Muadzin Yang Pergi


Entah mengapa. Kematian terasa dekat dengan para jamaah kami. Belum hilang duka kami karena kepergian Pak Sofyan, tadi siang kami harus kembali melepas salah satu jamaah terbaik di langgar kami: Pak Rahmadi, Sang Muadzin.

Suaranya melengking tinggi. Terus terang saja suaranya tidak merdu. Hingga, pernah ada warga yang mengadu agar kami menegur dan menyuruhnya belajar adzan yang benar dan agar suaranya enak didengar. Tentu saja kami tolak. Suara merdu mungkin penting, tetapi di kampung yang tak perlu merayu orang agar masuk Islam, dan dihuni orang-orang Islam yang tidak semua rajin ke langgar, ada yang sudah rajin dan mau bangun paling pagi untuk adzan saja sudah perlu kami syukuri.

Pak Rahmadi memang tak pernah terlambat bangun dan shalat subuh karena sebagai sopir yang beroperasi di jalur Kaliurang, ia harus menempuh perjalanan yang cukup jauh untuk mencapai titik start daerah operasinya. Dari tempat kami tinggal di Bantul, jaraknya mungkin 25 KM sendiri. Kesiangan akan berarti buruk bagi rizikinya.

Mungkin orang akan bilang, "pantes saja..., kalau begitu ia bangun pagi bukan karena shalatnya, tetapi karena pekerjaan dan duitnya." Tetapi, apakah itu salah? Bukankah itu justru bukti bahwa pekerjaannya adalah pekerjaan yang baik, yang halal, dan bahkan bisa mendorongnya untuk rajin beribadah.

Pekerjaannya sebagai sopir mungkin lebih mulia dari ketua parpol yang bisa membuatnya korupsi, atau Irjen polisi yang menilep uang negara milyaran rupiah. Sebagai sopir, begitu kami dengar kematiannya, tidak sedikit pun ragu terbesit dalam hati kami: "apakah ia meninggalkan dosa korupsi di bekangnya?"

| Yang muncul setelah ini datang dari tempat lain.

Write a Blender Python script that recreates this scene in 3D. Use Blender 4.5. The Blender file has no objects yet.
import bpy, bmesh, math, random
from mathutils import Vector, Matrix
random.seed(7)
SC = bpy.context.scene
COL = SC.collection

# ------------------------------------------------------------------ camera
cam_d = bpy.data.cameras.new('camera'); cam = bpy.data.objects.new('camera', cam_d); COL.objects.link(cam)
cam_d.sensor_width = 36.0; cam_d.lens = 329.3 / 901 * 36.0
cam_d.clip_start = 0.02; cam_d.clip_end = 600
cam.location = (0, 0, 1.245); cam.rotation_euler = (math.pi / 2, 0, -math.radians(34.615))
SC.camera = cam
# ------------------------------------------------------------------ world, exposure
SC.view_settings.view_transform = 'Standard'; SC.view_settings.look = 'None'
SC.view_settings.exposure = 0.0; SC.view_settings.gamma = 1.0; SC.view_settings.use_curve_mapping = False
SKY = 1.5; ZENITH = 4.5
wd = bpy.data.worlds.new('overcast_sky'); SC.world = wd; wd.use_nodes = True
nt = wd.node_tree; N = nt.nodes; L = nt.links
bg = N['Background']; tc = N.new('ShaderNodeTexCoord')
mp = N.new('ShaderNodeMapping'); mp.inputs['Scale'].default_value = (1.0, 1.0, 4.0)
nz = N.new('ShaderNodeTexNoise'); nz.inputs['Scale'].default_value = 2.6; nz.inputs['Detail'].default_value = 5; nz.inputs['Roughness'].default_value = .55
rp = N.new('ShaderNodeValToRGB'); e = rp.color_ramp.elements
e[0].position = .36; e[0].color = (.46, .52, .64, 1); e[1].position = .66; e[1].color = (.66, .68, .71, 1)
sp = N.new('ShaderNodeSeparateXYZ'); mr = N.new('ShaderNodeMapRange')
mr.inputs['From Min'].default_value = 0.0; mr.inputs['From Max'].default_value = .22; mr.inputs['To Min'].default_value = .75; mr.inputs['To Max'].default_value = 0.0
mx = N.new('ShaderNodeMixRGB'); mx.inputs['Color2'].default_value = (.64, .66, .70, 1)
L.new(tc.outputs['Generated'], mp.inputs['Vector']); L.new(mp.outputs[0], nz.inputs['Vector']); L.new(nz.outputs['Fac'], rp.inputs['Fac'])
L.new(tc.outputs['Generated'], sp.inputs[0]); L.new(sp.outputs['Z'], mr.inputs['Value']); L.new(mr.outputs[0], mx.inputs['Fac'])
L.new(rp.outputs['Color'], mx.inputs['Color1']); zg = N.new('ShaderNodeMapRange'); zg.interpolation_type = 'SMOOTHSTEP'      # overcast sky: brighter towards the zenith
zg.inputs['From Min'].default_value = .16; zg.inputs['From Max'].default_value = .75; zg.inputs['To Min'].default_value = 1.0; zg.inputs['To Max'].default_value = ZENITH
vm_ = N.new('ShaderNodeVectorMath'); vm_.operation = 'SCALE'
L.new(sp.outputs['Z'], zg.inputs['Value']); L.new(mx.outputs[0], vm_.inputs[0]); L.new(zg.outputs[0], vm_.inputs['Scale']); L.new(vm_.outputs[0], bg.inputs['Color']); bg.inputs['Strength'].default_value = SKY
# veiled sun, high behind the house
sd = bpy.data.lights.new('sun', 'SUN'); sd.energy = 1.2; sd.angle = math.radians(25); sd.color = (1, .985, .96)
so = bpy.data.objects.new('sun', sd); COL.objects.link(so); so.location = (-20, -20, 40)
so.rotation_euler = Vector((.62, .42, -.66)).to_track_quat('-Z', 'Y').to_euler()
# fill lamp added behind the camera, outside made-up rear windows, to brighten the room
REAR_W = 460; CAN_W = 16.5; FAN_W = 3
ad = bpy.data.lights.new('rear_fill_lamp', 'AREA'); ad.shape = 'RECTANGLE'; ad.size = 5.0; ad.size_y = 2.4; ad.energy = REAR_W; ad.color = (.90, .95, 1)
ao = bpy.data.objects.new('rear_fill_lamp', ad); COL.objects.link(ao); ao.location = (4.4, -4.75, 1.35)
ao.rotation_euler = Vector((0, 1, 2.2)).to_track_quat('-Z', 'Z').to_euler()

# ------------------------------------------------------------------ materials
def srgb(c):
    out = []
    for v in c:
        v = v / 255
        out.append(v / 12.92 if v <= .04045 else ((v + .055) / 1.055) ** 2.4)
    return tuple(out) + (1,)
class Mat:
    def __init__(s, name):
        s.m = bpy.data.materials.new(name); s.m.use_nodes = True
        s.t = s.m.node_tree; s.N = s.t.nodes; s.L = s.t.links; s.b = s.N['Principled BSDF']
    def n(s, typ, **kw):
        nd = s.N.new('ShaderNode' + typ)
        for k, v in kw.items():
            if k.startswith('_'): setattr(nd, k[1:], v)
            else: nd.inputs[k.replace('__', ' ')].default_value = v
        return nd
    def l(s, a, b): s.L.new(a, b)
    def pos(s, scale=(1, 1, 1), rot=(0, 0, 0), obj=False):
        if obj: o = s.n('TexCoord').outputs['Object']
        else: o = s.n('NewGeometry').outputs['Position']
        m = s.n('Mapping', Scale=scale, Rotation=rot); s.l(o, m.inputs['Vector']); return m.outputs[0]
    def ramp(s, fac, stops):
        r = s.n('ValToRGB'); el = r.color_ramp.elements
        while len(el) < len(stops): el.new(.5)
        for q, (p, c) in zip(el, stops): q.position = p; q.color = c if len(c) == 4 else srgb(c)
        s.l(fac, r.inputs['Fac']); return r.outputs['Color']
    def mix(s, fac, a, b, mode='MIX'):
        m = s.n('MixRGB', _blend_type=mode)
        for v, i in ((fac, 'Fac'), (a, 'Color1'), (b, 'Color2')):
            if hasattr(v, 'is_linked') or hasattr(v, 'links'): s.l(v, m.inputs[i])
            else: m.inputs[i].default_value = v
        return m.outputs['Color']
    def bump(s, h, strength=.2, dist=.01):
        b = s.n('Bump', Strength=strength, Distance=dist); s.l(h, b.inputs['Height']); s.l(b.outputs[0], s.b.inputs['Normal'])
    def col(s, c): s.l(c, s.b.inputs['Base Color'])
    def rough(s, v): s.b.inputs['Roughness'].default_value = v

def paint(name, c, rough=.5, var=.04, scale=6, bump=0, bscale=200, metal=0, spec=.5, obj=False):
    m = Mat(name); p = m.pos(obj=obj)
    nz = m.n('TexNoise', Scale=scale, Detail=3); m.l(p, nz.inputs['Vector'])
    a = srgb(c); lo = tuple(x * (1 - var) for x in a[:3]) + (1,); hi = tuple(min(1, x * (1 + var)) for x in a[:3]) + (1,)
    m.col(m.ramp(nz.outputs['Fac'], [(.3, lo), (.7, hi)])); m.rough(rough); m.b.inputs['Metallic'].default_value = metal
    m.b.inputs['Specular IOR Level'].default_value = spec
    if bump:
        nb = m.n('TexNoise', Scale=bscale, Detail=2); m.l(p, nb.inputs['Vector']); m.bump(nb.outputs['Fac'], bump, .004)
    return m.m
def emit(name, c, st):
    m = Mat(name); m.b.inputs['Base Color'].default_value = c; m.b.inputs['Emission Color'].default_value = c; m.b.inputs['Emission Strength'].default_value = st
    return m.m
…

Pak Rahmadi juga pemberi ingat ke teman sesama profesinya, sopir-sopir yang dengan alasan pekerjaannya lalai akan shalatnya. Bagi Pak Rahmadi, menjadi sopir justru membuatnya lebih dekat ke jalur shalat.

Sekarang, suara lengking itu tak terdengar lagi. Pak Rahmadi adalah muadzin kedua yang meninggal selama saya tinggal di sini lima tahun terakhir. Berarti harus ada muadzin ketiga yang menggantikannya. Kalau pun tidak bisa melantunkan adzan di tempat kami, saya berdoa semoga ada banyak pengganti Pak Rahmadi di langgar-langgar yang lain.

Selamat jalan Pak. Kami akan menyusulmu. Innalillah, wa inna ilahi rajiun.